Phan Oun, the director-general of the CCF, outlined plans to disseminate further information about safe rice wine production, as well as food safety and consumer protection laws, throughout the year.

He said another workshop would be held on September 13 in Pursat province. Similar events are scheduled for eight additional provinces.

“Our objective is to bolster knowledge about food safety and consumer protection, aligning with the first phase of the government’s Pentagonal Strategy. With the guidance of Minister of Commerce Cham Nimul, we have devised further action plans to reinforce food safety and protect consumer rights,” added Oun.

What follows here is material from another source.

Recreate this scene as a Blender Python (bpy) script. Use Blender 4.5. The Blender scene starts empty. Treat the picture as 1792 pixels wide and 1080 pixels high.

In a separate report, CCF has confirmed that the recent death of a man in Pnov village, Snam Preah commune, Bakan district of Pursat province, was not caused by wine poisoning as initially suspected.

On September 7, a tragic incident occurred when Poan Rith, aged 40, passed away after consuming wine. Following the incident, a sample of the wine was collected for testing by CCF.

Oun told The Post on September 13 that the test results for the wine sample came back negative for poisonous or methanol substances. He suggested that the cause of death may have been related to other factors, possibly excessive wine consumption.